Friday, February 03, 2006

"Denmark fatigue" is becoming an enormous strain, Your Majesty, when nothing is essentially happening

As Your Majesty requested recently, in order to divert public attention from the regrettable demise of a small number of pilgrims in Makkah during the last Hajj, Saudi newspapers were instructed to revive the four-month-old story of cartoons about the Prophet (PBUH) in a Danish newspaper, and turn it into an attack on Denmark, together with a "spontaneous demand by the people" for a boycott of Danish goods
writes Muttawa, the Religious Policeman, aka the Royal Press Secretary, in a memo to His Royal Majesty (Shookhran to Danny Lemieux, peace be upon him) while an infidel girl dares to forget her place and raise her voice (may Inge Jessen suffer a thousand strokes of flogging).
So far this has worked reasonably well, although major Danish exports are bacon and lager beer, which we do not import, except as "special consignments" for some members of your family. There has also been some unfortunate "collateral damage" in that "Nido" was wrongly identified as a Danish product when it is in fact Swiss; also the boycott has resulted in several thousand Third World expatriates being laid off in the Saudi plants of the Danish dairy company Arla. However we cannot be expected to take the troubles of the entire world upon our shoulders.
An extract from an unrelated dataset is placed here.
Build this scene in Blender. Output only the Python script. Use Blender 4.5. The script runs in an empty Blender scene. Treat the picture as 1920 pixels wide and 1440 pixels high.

What is becoming to a concern to me is the "Denmark fatigue" that is clearly emerging in our newspapers. It has been an enormous strain on them to produce up to four reports a day from a story where nothing is essentially happening. It is also apparent that "reader fatigue" is setting in, and that instead of yet another article on Denmark, they would much prefer to read in great detail all the minutiae of Your Majesty's travels around the world, the full transcripts of your after-dinner speeches, and other matters of great interest and importance.